Like many others, I was intrigued by the promise of the latest agentic AI and generic large language models. If they were so capable, surely they could help identify patterns in the stock market and make money. In practice, they did not. The models could talk. They could analyse. They could generate plausible explanations. But they could not reliably win. There were too many dimensions, too much noise, too many false signals, and too many wrong paths that looked convincing. That was the key lesson: a model can sound intelligent and still be useless at solving a real-world game.

The problem was not that the models were weak in general. The problem was that they were not focused enough. When the search space is too wide, generic AI struggles. It wanders. It produces impressive language, but it does not consistently produce the right answers. It sees too many possibilities and has too little discipline. This is exactly what has happened with many heavily funded attempts to use GenAI to create supply chain AI solutions. Deep pockets do not fix the core issue. If the model is aimed at a vague, over-dimensional problem, it still fails. You cannot solve an ill-defined problem by throwing a bigger generic model at it.
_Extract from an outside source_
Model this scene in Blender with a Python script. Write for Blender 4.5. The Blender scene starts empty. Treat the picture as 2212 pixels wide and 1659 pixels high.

What does work is much more disciplined. Machine learning works when it is supported by three things: a clearly defined problem, as much relevant data as possible for pattern recognition, and a good teacher to eliminate wrong answers and blind alleys. That teacher might be history, expert judgment, business rules, constraints, or feedback from outcomes. But the principle is the same: the model needs guidance. Once you have identified the problem and the desired result, you have a target. And once you have a target, brute force becomes useful.

I think of this as an AI game. You define the target clearly enough that the machine can aim at it. Then you generate a huge number of attempts and find the one that lands closest. It is like firing a million cannonballs at a target and seeing which lands nearest. If you do not know where the target is, brute force is wasteful. If you do know where the target is, brute force becomes powerful. That is the difference between AI as theatre and AI as engineering.

The stock market is a brutally hard version of this game. It can be done, but the barriers are high. You need serious capital, serious computing power, strong data, and the ability to compete against others doing the same thing. The game is real. But it is expensive, fast-moving, and unforgiving.

Supply chain is easier. Not easy, but easier than the stock market, because the dimensions are fewer and the decisions are more structured. Supply chains are governed by physical flows, planning rules, lead times, capacities, transport limits, supplier choices, service targets, and inventory positions. Most importantly, the problem can be broken down. That is the breakthrough. The challenge is not solve supply chain in one move. The challenge is to solve a series of smaller games one after another: what to order, which orders to change, how to plan around production constraints, how to plan around transport constraints, which supplier to choose, what shipment to build, what machine to load. Each of these is a specific problem. Each has its own target. Each can be trained. Each can be improved. And when those models are linked together, you get something far more useful than one giant AI black box. You get a chain of focused intelligences.

The future of supply chain AI will not come from sprinkling AI fairy dust across the whole organisation and hoping for a broad uplift. It will come from focused machine learning models solving clearly defined problems, one by one, linked together in a practical way, and reducing human involvement proportionately where the machine can genuinely do the job better. That is how real value is created. Not through generic brilliance. Through specificity, data, feedback, and disciplined design.

The biggest mistake in AI is thinking that broader is better. In reality, the breakthrough often comes from making the problem narrower. That is true in markets. And it is even more true in supply chain.